1. A method comprising: preparing a compound comprising Li1+x+zM(II)0.5−2x−zM(III)x+yM(IV)1.5−2y−z M(V)yM(V)zO4, wherein M(II) comprises any of Mg, Co, Ni, Cu, and Zn, wherein M(III) comprises any of Al, Cr, Fe, Ga, and In, wherein M(IV) comprises any of Ti, Mn, and Ge, wherein M(V) comprises any of Nb, Ta, Sb, and Bi, and wherein 0≤x≤0.25, 0≤y≤0.75, 0≤z≤0.5;dissolution of precursors of the compound into aqueous citric acid and nitric acid to obtain an aqueous solution;heating the aqueous solution to form a precipitate; andheating the precipitate at 400-1100° C.

2. The method of claim 1, wherein (x+z)>0.

3. The method of claim 1, wherein the compound comprises a spinel crystal structure and composites with Li3BO3 (LBO).

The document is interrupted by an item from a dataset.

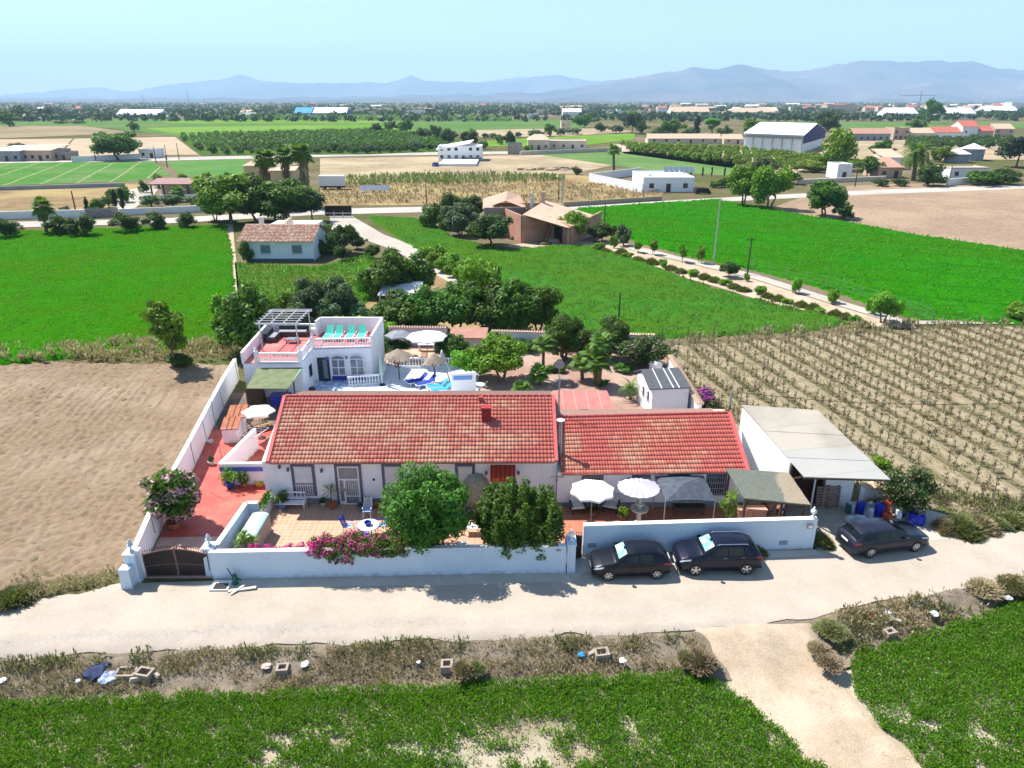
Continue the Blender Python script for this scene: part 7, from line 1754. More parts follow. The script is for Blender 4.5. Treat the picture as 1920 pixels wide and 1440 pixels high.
# --- garden behind the house
tl('bright', 938, 714, 628, 112, 'bright yellow-green citrus tree in the middle of the gravel garden', 'citrus_tree', v=0)
tl('bright', 884, 708, 650, 76, 'smaller green citrus tree just right of the blue-panelled wall', 'citrus_tree', v=1)
tl('dark', 742, 676, 628, 64, 'dark round tree between the pool house and the grey parasol')
tl('round', 850, 676, 622, 76, 'dark spreading tree behind the white pool parasol')
tl('round', 1060, 676, 590, 100, 'green umbrella-shaped tree at the back of the palm garden, left of the pair', v=0)
tl('round', 1142, 670, 594, 96, 'green umbrella-shaped tree at the back of the palm garden, right of the pair', v=0)
tl('mastic', 1203, 698, 622, 118, 'wide brownish green shrub-like tree behind the garden shed')
tl('dark', 985, 662, 630, 60, 'dark hedge-like tree behind the single palm'); tl('dark', 940, 656, 634, 50, 'low dark shrub under the back garden wall', 'shrub', 'shrub')
x, y = at(1018, 712); palm('palm_tree', 'single fan palm with a bushy lower palm at its foot', x, y, 3.1, 22, 1.15, 'fan', .11, 0, 1, 3)
x, y = at(1012, 722); palm('fan_palm', 'low bushy fan palm at the foot of the single palm', x, y, 1.0, 26, 1.1, 'fan', .12, 0, 1, 4)
x, y = at(1122, 722); palm('palm_tree', 'clump of three leaning fan palm trunks in a ring of stones', x, y, 3.7, 22, 1.25, 'fan', .16, 0, 3, 7)
x, y = at(978, 745); palm('fan_palm', 'low fan palm just behind the farmhouse ridge', x, y, .5, 20, 1.1, 'fan', .1, 0, 1, 9)
x, y = at(1092, 712); palm('fan_palm', 'low spreading fan palm left of the palm clump', x, y, 1.6, 24, 1.2, 'fan', .12, 0, 1, 11)
x, y = at(1182, 750); palm('fan_palm', 'yellow-green feathery palm left of the garden shed', x, y, 1.1, 26, 1.2, 'date', .09, 0, 1, 10)
tl('magenta', 1316, 768, 726, 62, 'purple bougainvillea on the garden wall by the vineyard', 'bougainvillea', 'shrub')
tl('fshrub', 1126, 724, 710, 40, 'dark tuft at the foot of the palm clump', 'shrub', 'shrub')
tl('mastic', 1690, 972, 868, 118, 'dense dark green tree beside the barn roof and the drums', 'fig_tree', v=0)
tl('shrubb', 1648, 880, 855, 36, 'yellowish bush behind the barn roof edge', 'shrub', 'shrub')
tl('dark', 1095, 664, 632, 50, 'dark shrub between the two umbrella-shaped trees', 'shrub', 'shrub'); tl('shrub', 1040, 700, 680, 44, 'low green shrub left of the palm clump', 'shrub', 'shrub'); tl('shrub', 1168, 700, 678, 44, 'low green shrub right of the palm clump', 'shrub', 'shrub'); tl('dark', 905, 690, 650, 50, 'dark shrub behind the two citrus trees', 'shrub', 'shrub')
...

4. The method of claim 3, wherein the spinel crystal structure comprises a single-phase spinel structure.

5. The method of claim 3, wherein the spinel crystal structure and composites with Li3BO3 (LBO) function as solid-state electrolytes and cathodes.

6. The method of claim 4, wherein the solid-state electrolytes form an electrochemically-active solid solution with a spinel electrode.

7. The method of claim 5, wherein the spinel electrode comprises LiNi0.5Mn1.5O4 (LNMO).

8. The method of claim 5, wherein the spinel electrode comprises LiMn2O4.

9. The method of claim 5, wherein the spinel electrode comprises Li4Ti5O12.

10. The method of claim 1, comprising coating the precipitate with Li3N.